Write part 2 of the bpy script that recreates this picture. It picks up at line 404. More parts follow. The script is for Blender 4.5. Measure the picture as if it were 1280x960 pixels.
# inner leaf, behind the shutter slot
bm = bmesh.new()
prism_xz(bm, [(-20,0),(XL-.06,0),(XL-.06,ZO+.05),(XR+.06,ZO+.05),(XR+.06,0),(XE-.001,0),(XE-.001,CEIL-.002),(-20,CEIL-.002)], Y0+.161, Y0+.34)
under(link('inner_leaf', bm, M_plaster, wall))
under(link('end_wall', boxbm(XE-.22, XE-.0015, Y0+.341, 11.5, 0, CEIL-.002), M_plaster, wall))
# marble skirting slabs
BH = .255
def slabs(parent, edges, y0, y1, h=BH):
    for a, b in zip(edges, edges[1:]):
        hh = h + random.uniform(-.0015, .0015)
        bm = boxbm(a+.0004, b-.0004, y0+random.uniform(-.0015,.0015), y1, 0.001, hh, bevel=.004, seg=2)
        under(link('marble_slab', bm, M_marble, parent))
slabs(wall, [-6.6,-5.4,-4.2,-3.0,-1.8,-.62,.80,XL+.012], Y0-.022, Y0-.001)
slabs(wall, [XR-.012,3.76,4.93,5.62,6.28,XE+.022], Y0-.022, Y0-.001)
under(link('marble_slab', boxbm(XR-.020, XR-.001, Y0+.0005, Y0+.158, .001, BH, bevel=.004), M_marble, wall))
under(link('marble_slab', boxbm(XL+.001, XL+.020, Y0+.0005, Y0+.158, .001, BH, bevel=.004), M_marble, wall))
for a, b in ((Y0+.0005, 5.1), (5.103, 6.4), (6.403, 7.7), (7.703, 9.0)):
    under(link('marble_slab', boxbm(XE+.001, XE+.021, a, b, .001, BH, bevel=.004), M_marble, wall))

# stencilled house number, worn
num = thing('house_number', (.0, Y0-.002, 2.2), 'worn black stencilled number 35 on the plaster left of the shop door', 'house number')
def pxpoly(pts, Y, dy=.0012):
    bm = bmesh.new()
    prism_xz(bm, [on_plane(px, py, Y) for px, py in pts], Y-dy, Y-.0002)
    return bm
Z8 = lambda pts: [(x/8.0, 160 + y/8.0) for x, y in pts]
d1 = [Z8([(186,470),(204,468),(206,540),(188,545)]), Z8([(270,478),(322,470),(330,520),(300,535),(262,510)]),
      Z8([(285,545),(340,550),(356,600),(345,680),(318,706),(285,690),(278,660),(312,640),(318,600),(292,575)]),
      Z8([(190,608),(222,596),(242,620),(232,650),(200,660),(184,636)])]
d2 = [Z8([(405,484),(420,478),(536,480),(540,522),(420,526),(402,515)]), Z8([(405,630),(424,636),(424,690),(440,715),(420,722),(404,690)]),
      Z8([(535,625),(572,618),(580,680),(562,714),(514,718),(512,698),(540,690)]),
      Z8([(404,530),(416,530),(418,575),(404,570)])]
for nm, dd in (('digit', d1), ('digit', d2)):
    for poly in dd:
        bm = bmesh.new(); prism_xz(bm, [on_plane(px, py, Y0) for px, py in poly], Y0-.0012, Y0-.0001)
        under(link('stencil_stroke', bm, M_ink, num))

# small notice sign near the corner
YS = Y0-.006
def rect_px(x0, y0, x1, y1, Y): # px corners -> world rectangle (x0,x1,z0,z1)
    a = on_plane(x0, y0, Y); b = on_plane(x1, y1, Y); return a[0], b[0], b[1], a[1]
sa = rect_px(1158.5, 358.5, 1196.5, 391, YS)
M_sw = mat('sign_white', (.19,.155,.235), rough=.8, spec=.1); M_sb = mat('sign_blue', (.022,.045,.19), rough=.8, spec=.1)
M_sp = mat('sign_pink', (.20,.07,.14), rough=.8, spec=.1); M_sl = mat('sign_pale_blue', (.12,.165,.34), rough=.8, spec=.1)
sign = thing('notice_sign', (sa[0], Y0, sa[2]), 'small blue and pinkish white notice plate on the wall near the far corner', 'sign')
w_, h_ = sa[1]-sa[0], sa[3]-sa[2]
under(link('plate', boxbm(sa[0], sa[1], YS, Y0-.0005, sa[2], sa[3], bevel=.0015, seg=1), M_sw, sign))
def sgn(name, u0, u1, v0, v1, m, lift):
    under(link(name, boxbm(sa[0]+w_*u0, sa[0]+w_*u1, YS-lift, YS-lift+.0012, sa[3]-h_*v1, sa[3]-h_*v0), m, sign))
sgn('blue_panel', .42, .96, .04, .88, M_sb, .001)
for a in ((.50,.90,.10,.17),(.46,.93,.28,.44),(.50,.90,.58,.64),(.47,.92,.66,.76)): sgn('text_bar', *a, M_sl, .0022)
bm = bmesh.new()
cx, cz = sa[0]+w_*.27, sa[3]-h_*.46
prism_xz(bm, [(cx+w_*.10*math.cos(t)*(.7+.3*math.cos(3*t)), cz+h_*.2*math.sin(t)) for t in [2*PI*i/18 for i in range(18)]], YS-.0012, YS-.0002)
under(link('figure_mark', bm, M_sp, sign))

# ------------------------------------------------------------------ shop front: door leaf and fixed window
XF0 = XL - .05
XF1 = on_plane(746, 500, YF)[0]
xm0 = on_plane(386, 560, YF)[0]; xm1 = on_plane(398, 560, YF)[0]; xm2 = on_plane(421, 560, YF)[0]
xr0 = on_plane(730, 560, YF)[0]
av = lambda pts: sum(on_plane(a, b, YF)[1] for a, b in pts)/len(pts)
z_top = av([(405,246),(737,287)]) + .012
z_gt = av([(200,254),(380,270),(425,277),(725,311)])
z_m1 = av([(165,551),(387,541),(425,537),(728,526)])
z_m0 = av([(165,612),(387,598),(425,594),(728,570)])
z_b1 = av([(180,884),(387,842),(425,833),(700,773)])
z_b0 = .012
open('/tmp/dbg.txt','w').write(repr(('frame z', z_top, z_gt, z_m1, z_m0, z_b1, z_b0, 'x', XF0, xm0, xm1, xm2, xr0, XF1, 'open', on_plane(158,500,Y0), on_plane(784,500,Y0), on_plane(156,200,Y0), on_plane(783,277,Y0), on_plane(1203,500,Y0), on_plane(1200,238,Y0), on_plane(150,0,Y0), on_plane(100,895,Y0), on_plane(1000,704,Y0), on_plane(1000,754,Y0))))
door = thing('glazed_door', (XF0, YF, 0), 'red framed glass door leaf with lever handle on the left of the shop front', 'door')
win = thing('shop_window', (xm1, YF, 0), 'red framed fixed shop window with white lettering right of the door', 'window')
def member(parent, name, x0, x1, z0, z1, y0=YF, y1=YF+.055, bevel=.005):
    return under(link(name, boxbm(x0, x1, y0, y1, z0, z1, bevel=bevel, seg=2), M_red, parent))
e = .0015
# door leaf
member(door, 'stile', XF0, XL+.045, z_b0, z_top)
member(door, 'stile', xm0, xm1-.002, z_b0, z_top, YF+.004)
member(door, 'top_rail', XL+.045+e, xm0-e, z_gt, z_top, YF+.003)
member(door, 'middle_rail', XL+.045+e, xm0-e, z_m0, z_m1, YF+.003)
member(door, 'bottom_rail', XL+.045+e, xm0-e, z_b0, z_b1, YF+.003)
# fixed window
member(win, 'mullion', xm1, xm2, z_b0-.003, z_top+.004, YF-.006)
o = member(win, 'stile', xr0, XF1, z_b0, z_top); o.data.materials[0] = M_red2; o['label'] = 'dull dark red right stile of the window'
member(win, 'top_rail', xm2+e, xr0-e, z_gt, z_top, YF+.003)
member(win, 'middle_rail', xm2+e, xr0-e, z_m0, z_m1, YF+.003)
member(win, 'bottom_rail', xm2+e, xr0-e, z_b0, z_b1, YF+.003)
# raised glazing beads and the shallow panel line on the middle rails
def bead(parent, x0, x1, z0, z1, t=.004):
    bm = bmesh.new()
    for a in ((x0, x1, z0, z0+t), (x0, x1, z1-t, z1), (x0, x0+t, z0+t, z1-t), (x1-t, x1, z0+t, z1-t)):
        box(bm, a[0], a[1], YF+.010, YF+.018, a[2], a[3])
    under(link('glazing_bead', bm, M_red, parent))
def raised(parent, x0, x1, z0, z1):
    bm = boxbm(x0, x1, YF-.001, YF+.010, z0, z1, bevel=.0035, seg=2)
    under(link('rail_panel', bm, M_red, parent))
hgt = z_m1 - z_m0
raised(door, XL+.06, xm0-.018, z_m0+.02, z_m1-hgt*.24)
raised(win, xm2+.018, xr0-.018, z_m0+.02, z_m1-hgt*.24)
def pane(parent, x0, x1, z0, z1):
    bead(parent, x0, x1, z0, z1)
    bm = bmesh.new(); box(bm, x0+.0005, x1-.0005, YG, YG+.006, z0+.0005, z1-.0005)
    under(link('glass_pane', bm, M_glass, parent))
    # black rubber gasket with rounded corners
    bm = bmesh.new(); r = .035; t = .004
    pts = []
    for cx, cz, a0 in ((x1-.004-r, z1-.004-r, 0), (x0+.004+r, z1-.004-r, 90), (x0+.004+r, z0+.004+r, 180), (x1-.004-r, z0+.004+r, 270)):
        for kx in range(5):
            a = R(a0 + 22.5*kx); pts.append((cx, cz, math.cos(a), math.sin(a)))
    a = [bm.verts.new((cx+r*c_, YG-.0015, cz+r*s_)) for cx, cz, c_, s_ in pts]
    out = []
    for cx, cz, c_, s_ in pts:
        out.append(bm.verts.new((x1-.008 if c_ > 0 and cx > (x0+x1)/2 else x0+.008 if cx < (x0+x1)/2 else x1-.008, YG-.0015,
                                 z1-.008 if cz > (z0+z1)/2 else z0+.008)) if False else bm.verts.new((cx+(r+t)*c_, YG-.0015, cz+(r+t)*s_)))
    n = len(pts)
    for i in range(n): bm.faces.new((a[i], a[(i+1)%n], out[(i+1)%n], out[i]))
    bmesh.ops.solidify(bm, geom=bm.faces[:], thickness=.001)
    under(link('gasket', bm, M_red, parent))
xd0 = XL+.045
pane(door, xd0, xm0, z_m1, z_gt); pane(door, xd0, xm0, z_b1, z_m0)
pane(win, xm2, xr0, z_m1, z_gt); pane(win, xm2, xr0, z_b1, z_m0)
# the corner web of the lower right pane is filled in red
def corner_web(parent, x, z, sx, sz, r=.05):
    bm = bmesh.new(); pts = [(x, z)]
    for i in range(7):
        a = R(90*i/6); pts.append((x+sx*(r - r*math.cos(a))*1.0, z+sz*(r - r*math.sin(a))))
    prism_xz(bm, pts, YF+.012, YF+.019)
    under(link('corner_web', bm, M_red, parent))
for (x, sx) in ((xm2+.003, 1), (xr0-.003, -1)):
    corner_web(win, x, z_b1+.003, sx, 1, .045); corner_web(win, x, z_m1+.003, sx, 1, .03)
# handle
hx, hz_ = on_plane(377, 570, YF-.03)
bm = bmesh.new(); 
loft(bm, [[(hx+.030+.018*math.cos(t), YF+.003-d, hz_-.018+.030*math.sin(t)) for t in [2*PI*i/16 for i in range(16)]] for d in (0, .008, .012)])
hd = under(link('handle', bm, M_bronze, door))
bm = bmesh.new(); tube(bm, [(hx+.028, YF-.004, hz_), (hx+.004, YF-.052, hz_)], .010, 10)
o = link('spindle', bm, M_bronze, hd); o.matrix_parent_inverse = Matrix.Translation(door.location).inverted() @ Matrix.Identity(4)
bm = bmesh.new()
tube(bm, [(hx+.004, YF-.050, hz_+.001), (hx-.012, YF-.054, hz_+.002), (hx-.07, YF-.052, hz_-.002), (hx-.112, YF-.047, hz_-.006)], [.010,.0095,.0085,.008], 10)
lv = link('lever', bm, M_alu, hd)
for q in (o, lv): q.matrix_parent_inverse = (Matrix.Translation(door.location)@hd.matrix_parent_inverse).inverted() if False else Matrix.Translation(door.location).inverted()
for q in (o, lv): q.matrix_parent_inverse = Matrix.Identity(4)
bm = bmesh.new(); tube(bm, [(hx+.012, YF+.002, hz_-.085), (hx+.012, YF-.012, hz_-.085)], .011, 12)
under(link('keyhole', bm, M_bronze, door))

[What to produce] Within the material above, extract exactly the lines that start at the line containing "[-6.6,-5.4,-4.2,-3.0,-1.8,-.62,.80,XL+.012], Y0-.022, Y0-.001)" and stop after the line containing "b, .001, BH, bevel=.004), M_marble, wall))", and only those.

[The output]
slabs(wall, [-6.6,-5.4,-4.2,-3.0,-1.8,-.62,.80,XL+.012], Y0-.022, Y0-.001)
slabs(wall, [XR-.012,3.76,4.93,5.62,6.28,XE+.022], Y0-.022, Y0-.001)
under(link('marble_slab', boxbm(XR-.020, XR-.001, Y0+.0005, Y0+.158, .001, BH, bevel=.004), M_marble, wall))
under(link('marble_slab', boxbm(XL+.001, XL+.020, Y0+.0005, Y0+.158, .001, BH, bevel=.004), M_marble, wall))
for a, b in ((Y0+.0005, 5.1), (5.103, 6.4), (6.403, 7.7), (7.703, 9.0)):
    under(link('marble_slab', boxbm(XE+.001, XE+.021, a, b, .001, BH, bevel=.004), M_marble, wall))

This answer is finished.